[The Air Raid on Paris on the Night of January 30, 1918]
OVER PERISCOPE POND
I
FROM ESTHER
Aboard Espagne, October 21, 1916.
Dear Father:—
The writing-room is a bower of gold leaf, electric-light fixtures, and Louis XIV brocade, but it is injudiciously placed where both the motion and vibration are greatest, and not even the marvelously developed yellow cherub, who holds a candelabrum over my shoulder, is inviting enough to induce me to stay here long. Not that I haven’t plenty to tell. I could easily use up all the ship’s paper in describing the various people and events of this memorable week.
The day we sailed was perfectly gorgeous. You remember. Mrs. Bigelow and I watched the big buildings and the Statue of Liberty slowly melt into the sunset, and then we went down to see what surprises the stateroom might reveal. And they were plenty. Letters upon letters and lovely presents. The atmosphere was a trifle charged as we passed the three-mile limit, and we all found billets—not so doux as they might have been—on our pillows assigning us to lifeboats and saying just what to do when the signal should be given to abandon the boat. Both Mrs. Bigelow and Miss Short were assigned to Lifeboat No. 10, while I was shunted off in Lifeboat No. 8—a bad omen, I thought. We went up on the top deck and looked them over. No. 8 looks like a peanut shell—and then we looked over the edge where the great big blue rollers were beginning to make the boat creak, and decided rather hurriedly to go down to dinner.
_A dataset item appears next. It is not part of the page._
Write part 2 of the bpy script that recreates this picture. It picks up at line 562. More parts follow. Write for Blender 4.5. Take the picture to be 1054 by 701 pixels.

You can imagine yourself what it would be like to start off on the sea in a canoe at our island when there was a good dash at the rocks.
Now here is where the Shrinking Violet steps in. Miss Short lost her traveling-bag, and was in misery. She can’t speak or understand one word of French—and she appealed to me. I suppose you would have had me back coyly into the stern of the boat, and say that I didn’t know the word for suitcase and didn’t dare speak to the steward. But not so. I went up to a tremendous great gold-braided Frenchman and linked together the words “bagage,” “noir,” and “perdu,” by a series of what I considered intelligent sounds, and, by Jove, the man—being a genius anyway—got the idea that some one had lost a black suitcase, and had the whole ship’s service in action before I could wink. Soon the suitcase appeared, and I had Miss Short’s undying gratitude, coupled with complete dependence for the rest of the trip.
This was the beginning of Miracle Number One—that is, my French was perfectly understood, and I understood nearly everything. Oh, the joy of having the many hours spent over Chardenal at Hawthorne School under the vigilant eye of Miss Bourlard or Mlle. Delpit at college—of having them not spent in vain! Why, one of the Ambulance men told me yesterday that when he first saw me he thought I was French! (Of course, he speaks execrably himself, and my red tam might assume any nationality.) I order meals, carry on all our traffic with the stewardess and deck steward, and interpret right and left.